When we think about national defense, it’s natural to focus on the bravery and dedication of armed forces service personnel: the UK’s Ministry of Defence (MoD) employs more than 190,000 people in the British Army, Royal Navy, Royal Air Force and Strategic Command. Yet we should not forget the vital contribution of the MoD’s 58,000 civilian personnel, who provide a vast range of supporting services to help keep the nation safe.
Like all large modern organizations, the MoD depends on the efficiency of a host of business services, such as finance, procurement and human resources. Instead of the Ministry and individual forces each running their own accounting, purchasing and HR departments, the MoD operates a central shared services model, delivered by its Defence Business Services (DBS) division.

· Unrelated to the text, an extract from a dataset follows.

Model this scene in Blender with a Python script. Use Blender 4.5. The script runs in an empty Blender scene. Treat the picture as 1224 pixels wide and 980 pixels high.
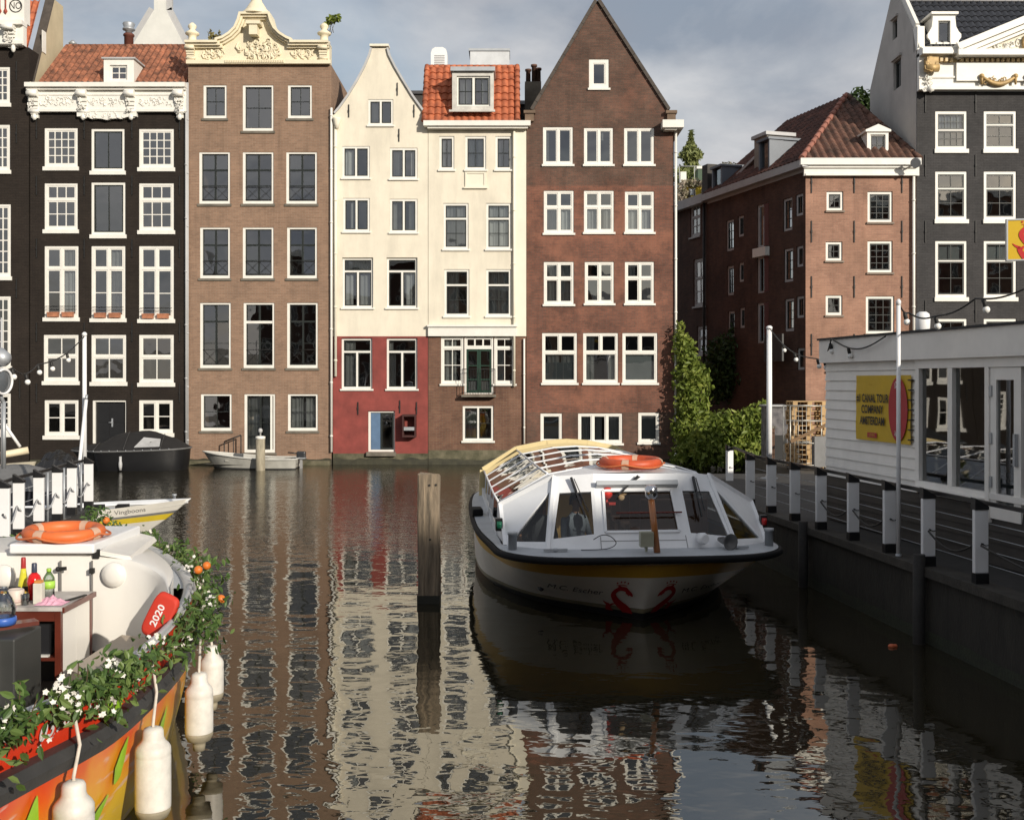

DBS is responsible for the end-to-end delivery of these services, including not only expert staff and well-designed business processes, but also the underlying technology. Over the years, as DBS’s remit expanded, it inherited many disparate IT systems and data sources from different agencies within the MoD, ranging from large enterprise applications and databases to small custom-built tools and spreadsheets.
Managing this complexity was becoming a full-time job for the DBS team, and the maintenance burden made it difficult to deliver service improvements. The organization wanted to move toward a more modern, efficient operating model and recognized that standardizing and converging its IT landscape would be a vital first step — helping cut the cost of ownership, reduce maintenance and mitigate business risk.
“DBS is looking to simplify its system landscape for a number of reasons,” explains James Courtney-Holt, CIO Finance & Commercial Lead at DBS. “It will allow us to make best use of our core Oracle and IBM Cognos software and enable DBS resources. It will allow the internal DBS team to take full responsibility for the support and change of our systems. And it will prepare us for a move to cloud services in the future.”